'Pencil Vs Camera - 30' by artist Ben Haine

“It’s make your mind up time” was one of the main events in the recent Brighton Science Festival. In a tour de force of consciousness, the day saw a series of 15-minute lectures detailing how we experience the world, or rather how the world we experience is a figment of our imagination. Speakers consisted of experts from Sussex’s own Sackler Centre for Consciousness Science, as well as other notable brain researchers.

Dr. Sam Hutton kicked off proceedings with an insightful presentation showing the anatomical limitations of our visual system, and the immense ability of our brain to construct our visual scenes based on internal and external goals.

Steve Mould highlighted this point more saliently. The resident science expert for Blue Peter performed an energetic presentation of how we see, or rather construct colour. In illustrating our ‘invention’ of magenta (it does not actually exist in the electromagnetic spectrum!), Mould provided a clear tangible example of exactly how the formation of our visual world is entirely dependent on the machinery we possess to process it.

Next up was the protagonist of the flash-lag effect, Dr. Romi Nijhawan, whose demonstrative talk revealed the predictive nature of our visual system. Indeed, he described how visual processing delays are accounted for by extrapolating the trajectory of a moving stimulus into the future: feeding new concerns for any football lover with respect to the offside rule.

After a short break, Dr. Andy Field conducted a comedic lecture exposing the illusory nature of fear. He blindfolded two volunteers and asked them to place their hands into a mystery box, hinting that it housed a large spider. In reality there existed only a harmless flower; Dr. Field explained that fear is merely a product of our minds, built from our interpretation of cues in the world around us.

Following on from Dr. Field’s practical lecture, was a simple yet enthralling talk by Dr. Zoltan Dienes, uncovering the myth of absolute hypnosis. Far from being a state of consciousness in which individuals completely lose control, hypnosis is a powerful suggestive state created by our imagination and maintained closely within our own personal moral code.

Dr. Andrew Dilley next revealed that pain is a figment, determined by our current state of consciousness. This was comically demonstrated by member of the audience who was able to keep a hand in a bath of ice for a minute longer while crudely swearing, as opposed to repeating the mundane word table. It seems that swearing counteracts the experience of pain by switching on brain regions that release opiate-like chemicals and adrenaline.

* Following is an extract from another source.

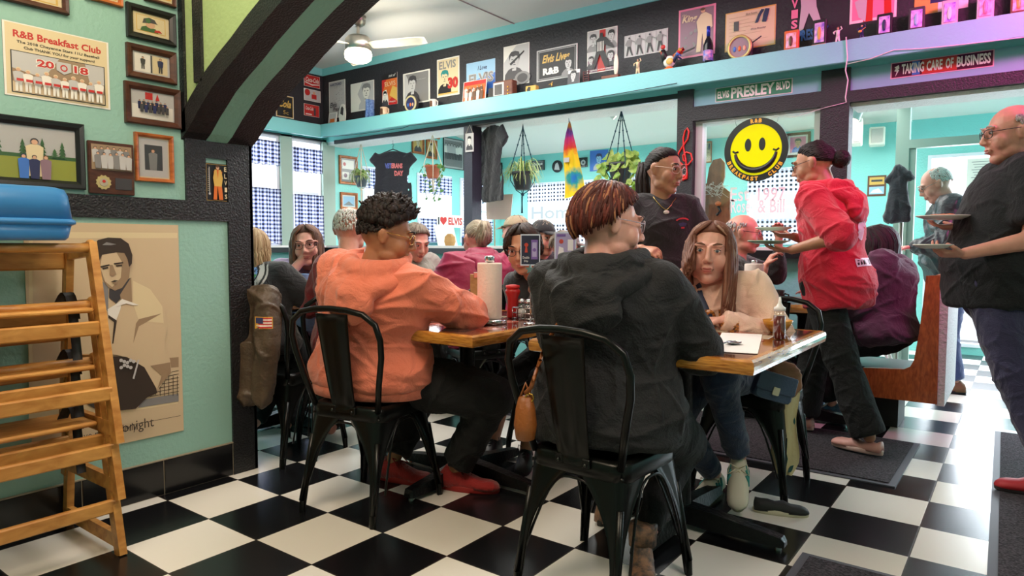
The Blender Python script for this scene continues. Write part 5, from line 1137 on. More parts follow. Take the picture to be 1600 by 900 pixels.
# ---- paper towel holder
p = onZ(765, 505, .76); t = thing('paper_towel_holder', 'paper towel roll on a chrome stand at the front corner of the left table', 'paper towels', (p.x, p.y, .76))
build(MB().lathe((p.x, p.y, .7605), [(.076, 0), (.078, .003), (.078, .016), (.074, .02), (.01, .022)], 40), 'base', CHROME, t)
build(MB().lathe((p.x, p.y, .783), [(.02, 0), (.053, 0), (.0545, .01), (.0545, .238), (.053, .245), (.02, .245)], 40), 'paper_roll', M('paper_towel', (226, 206, 196), .95, bump=.3, bscale=90), t)
build(MB().lathe((p.x, p.y, 1.028), [(.008, 0), (.02, .004), (.022, .012), (.022, .026), (.02, .03), (.008, .031)], 24), 'knob', CHROME, t)
# ---- menu board behind
p = onZ(747, 487, .76); q = onZ(741, 487, .76)
t = thing('menu_board', 'tan wooden menu clipboard standing behind the paper towels', 'menu', (p.x, p.y, .76))
build(MB().box((p.x-.06, p.y+.02, .7605), (p.x+.04, p.y+.028, .955), .003, rz=.5), 'board', wood('clipboard_tan', (166, 120, 76), (190, 146, 98), .5), t)
build(MB().box((p.x-.04, p.y+.014, .935), (p.x+.02, p.y+.019, .965), .002, rz=.5, c=(p.x-.01, p.y+.024)), 'clip', CHROME, t)
# ---- plate with food
def plate(label, c, r, rz=0, food=None, m=WPL, grp=None, foodm=None, n=5):
    t = thing('plate', label, 'plate', tuple(c), 0, grp)
    build(MB().lathe(c, [(.3*r, .001), (.62*r, .002), (.97*r, .016), (r, .019), (.98*r, .021), (.62*r, .008), (.01, .007)], 32), 'dish', m, t)
    if food:
        rnd = random.Random(int(r*1e4)+n)
        for k in range(n):
            a = rnd.uniform(0, 6.28); d = rnd.uniform(0, .45)*r; build(MB().ell(V(c)+V((d*math.cos(a), d*math.sin(a), .018)), (rnd.uniform(.02, .035), rnd.uniform(.015, .03), .012), n=10, m=6), food, foodm, t)
    return t
c = onZ(737, 488, .76); plate('oval plate of food beside the paper towels', (c.x-.06, c.y+.08, .7605), .10, food='omelette', foodm=M('food_red_brown', (176, 84, 50), .6, col2=(200, 60, 40), vscale=60), n=6)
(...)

The co-director of the Sackler Centre, Dr. Anil Seth, continued after lunch by deconstructing the illusion of body ownership. He used diverse examples ranging from phantom limbs and alien hand syndrome to experimentally induced out-of-body experiences to show that our brains make sense of the world by altering our bodily perceptions as necessary.

Barrister David Osborne provided an interesting talk, comparing the worlds of science and law to conclude that although science can pursue the truth, law can only aim for justice.

Subsequently Dr. Robert Stovold and Greg Marshall performed a scripted debate discussing whether God is fashioned by our minds; but clearly science and religion do not always exist harmoniously side-by-side.

The audience learned from Dr. Dennis Chan that memories truly shape who we are, and how we live our lives, but they should not be completely trusted. Over time our interpretations transform via numerous sins of distortion that essentially alter the consciousness of us: the past is thus as much a figment as the future.

Dr. Patrick Haggard closed the event with an exploration of the implications from an influential experiment, originally conducted by Dr. Libert in 1985. The study showed that free will might be a delusion: our actions are preceded by brain activity 206 milliseconds before we are consciously aware of the decision. Volition is therefore a consequence of unconscious brain activity, fuelling a philosophical debate on moral responsibility: should our society abide by laws based on the notion of conscious free will?

All in all the event was both diverse and fascinating, thoroughly guiding the audience around “the mind’s forest of preconceptions and instincts”.